Le Gaumont-Palace fait une brillante réouverture au milieu des applaudissements d’une foule enthousiaste.
L’événement attendu avec tant d’impatience par les habitués du splendide établissement du boulevard de Clichy, a eu lieu vendredi 5 septembre, au milieu d’une affluence des plus considérables. Dès 8 la 1/2 toutes les places étaient prises et les retardataires en furent pour leurs frais. Des centaines de personnes assiégèrent encore les guichets, mais il a fallu les renvoyer au lendemain. C’est de bon augure pour l’art cinématographique en général et le Gaumont-Palace en particulier, auquel revient incontestablement le mérite d’avoir intéressé, à la projection animée, la haute société parisienne.
Le Gaumont-Palace, qui certainement était déjà un établissement de premier ordre, s’est encore embelli et un nouveau promenoir y a été ouvert. Actuellement, on peut faire le tour de l’immense salle de spectacle et regarder, à l’aise, pendant les entr’actes, passer les milliers de personnes qui s’y donnent rendez-vous. Au point central, au-dessus de l’entrée, la magnifique rotonde; où sur des tables sont disposées les meilleures publications illustrées de France et de l’Etranger. Le grand foyer du rez-de-chaussée, qui se trouve à l’autre éxtremité des couloirs, est plus facilement accessible depuis que les deux promenoirs latéraux y conduisent, et lorsque l’orchestre tzigane y fait, entendre ses valses entraînantes, la foule y est aussi nombreuse que choisie. Or l’heureuse transformation dont il s’agit n’est pas seulement comprise dans un but esthétique, mais elle augmente de façon fort appréciable le nombre des portes de dégagement, de sorte que, même les soirs de presse exceptionnelle, l’évacuation de la salle peut se faire dans les meilleures conditions.
La décoration des foyers et promenoirs a été remise à neuf et l’œil repose agréablement sur les belles tentures parsemées de marguerites Gaumont.
Parlons maintenant du spectacle dont le succès fut, est-il besoin de le dire, des plus vifs. S’affranchir, le beau drame cinématographique, où Mme Renée Carl, dans le rôle principal, s’est fait admirer de nouveau par les délicats et les connaisseurs. Ce film met une fois de plus en grande vedette la belle artiste qui incarne, avec une vérité saisissante, le personnage émouvant de la Rosa Alba.

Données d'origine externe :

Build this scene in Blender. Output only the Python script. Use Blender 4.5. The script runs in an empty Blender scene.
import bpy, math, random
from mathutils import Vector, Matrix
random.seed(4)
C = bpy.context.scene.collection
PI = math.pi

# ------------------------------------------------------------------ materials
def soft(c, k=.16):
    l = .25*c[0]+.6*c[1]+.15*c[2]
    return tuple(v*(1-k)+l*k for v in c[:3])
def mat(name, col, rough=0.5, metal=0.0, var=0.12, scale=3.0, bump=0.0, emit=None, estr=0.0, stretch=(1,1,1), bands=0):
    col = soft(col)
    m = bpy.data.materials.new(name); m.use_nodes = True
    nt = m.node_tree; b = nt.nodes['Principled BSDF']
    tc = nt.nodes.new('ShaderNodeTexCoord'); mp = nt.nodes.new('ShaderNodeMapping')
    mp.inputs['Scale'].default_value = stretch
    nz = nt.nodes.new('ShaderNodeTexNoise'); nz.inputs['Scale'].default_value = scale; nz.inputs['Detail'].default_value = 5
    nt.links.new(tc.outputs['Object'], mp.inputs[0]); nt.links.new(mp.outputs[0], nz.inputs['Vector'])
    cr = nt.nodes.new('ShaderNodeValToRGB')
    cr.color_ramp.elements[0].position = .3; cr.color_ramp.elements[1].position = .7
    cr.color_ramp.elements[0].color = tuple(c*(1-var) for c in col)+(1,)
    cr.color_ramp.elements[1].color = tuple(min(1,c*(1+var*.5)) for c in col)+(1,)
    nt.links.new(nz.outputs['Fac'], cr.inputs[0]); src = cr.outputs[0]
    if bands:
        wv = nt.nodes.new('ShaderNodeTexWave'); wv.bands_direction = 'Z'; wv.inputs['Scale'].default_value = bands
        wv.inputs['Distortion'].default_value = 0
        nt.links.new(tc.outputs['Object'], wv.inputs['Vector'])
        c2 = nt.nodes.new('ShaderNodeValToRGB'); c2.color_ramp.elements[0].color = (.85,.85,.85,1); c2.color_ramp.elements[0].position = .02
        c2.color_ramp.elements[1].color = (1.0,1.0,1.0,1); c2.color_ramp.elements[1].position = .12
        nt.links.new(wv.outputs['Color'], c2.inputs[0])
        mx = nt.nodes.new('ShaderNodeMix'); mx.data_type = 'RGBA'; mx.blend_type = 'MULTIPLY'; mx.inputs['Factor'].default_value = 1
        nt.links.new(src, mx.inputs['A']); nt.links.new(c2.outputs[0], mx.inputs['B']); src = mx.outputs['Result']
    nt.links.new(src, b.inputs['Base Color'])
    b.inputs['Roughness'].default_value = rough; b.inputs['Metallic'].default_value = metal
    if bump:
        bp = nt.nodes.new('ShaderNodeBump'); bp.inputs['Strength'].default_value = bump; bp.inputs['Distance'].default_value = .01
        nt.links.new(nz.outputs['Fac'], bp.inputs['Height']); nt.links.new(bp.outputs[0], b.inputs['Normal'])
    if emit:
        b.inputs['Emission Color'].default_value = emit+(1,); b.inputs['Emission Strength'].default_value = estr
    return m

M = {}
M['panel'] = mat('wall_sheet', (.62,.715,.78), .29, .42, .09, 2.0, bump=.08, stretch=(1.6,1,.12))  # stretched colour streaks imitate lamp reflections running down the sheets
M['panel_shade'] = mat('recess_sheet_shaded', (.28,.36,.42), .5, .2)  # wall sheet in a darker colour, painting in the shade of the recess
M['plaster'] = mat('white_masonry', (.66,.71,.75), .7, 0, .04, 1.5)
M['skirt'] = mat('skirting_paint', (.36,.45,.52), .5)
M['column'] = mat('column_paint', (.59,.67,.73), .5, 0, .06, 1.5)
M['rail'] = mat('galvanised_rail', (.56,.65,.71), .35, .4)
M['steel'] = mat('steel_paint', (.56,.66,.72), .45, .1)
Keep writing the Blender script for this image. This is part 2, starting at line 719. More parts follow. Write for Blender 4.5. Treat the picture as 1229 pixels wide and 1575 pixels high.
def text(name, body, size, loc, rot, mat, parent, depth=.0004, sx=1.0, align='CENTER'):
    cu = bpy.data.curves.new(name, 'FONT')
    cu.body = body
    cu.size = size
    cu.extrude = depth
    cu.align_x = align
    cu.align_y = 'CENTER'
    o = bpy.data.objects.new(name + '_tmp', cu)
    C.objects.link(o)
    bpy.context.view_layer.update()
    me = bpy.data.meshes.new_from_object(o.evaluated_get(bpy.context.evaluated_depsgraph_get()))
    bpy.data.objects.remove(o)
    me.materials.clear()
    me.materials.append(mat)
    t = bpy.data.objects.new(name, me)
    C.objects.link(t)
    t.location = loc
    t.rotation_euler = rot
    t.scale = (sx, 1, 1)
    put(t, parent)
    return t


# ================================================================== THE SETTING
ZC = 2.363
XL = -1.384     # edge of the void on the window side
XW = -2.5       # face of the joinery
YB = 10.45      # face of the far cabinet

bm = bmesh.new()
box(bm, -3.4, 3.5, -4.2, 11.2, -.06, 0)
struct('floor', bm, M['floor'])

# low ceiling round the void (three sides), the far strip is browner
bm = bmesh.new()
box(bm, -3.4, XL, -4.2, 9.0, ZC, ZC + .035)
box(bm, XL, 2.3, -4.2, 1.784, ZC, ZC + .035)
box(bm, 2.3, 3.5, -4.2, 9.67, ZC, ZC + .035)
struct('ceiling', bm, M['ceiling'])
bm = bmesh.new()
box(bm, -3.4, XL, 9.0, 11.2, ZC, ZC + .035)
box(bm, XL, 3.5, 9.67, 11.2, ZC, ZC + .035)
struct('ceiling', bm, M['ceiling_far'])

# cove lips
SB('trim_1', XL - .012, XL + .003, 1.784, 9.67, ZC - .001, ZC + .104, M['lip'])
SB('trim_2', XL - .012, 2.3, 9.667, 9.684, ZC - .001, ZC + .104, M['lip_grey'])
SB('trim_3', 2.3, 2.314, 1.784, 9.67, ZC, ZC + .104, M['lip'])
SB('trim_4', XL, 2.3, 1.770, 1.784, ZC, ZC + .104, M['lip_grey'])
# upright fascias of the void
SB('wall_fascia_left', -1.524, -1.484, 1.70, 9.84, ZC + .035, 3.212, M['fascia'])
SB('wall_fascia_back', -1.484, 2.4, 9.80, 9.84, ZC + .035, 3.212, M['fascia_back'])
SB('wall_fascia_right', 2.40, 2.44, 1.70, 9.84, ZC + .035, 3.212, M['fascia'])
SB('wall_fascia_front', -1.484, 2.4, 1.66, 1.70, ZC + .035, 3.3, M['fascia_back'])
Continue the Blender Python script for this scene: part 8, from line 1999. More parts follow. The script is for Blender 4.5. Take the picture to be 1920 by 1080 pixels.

Mme Renée Cari a pu goûter, vendredi soir, les joies du triomphe. Et ceux qui suivent passionnément l’évolution du cinématographe vers sa formule définitive, s’en réjouiront de tout cœur, car une telle interprétation a l’importance d’une démonstration claire, précise, irréfutable : elle prouve que le cinéma, quand il est interprété par des artistes de certe valeur, peut prétendre à exprimer les nuances les plus subtiles du sentiment, aborder tous les genres, et qu’il n’est pas un parent pauvre du théâtre, mais, au contraire, un frère jeune, il est vrai, mais plein de vie, débordant de sève et riche d’espoirs.
Nul ne pouvait mieux servir cette démonstration que Mme Renée Carl. Son jeu est d’une limpidité admirable, si naturel qu’il donne bien l’impression de la vie telle qu’elle est, si sobre qu’elle pourrait tenir l’écran pendant une soirée sans lasser le spectateur. Ses regards et ses attitudes ont une éloquence que n’atteignent jamais les tirades les mieux venues, parce que les tirades sont toujours fausses, et que, dans les moments où l’on est le plus ému, on n’en fait pas.
Pour citer un exemple : Dans la scène si douloureuse de S’affranchir, où la Rosa Alba quitte le foyer conjugal en suppliant son mari de ne pas dire un mot pour la retenir, quand elle ferme derrière elle la porte de la maison, il se dégage de l’attitude, des rares gestes et du visage de Mme Renée Carl, une telle expression de douleur, que la salle est empoignée par cet art si délicat, si simple, si humain…
Il est juste de dire ici que M. Navarre, qui joue le rôle. du colonel, partage avec sa belle camarade le succès de la soirée.
Mais il serait injuste de ne pas consacrer une ligne aux autres films qui, par d’autres moyens, ont captivé et retenu l’attention du spectateur, ainsi qu’aux attractions dont la variété peut être considérée comme une des spécialités du Gaumont-Palace.
L’orchestre fut comme toujours au-dessus de tout éloge et les différents morceaux ont été soulignés par de nombreux applaudissements.
M. Léon Gaumont, entouré de sa famille, assistait dans une première loge à cette sensationnelle première. Il peut être justement fier de la renommée mondiale de son splendide établissement.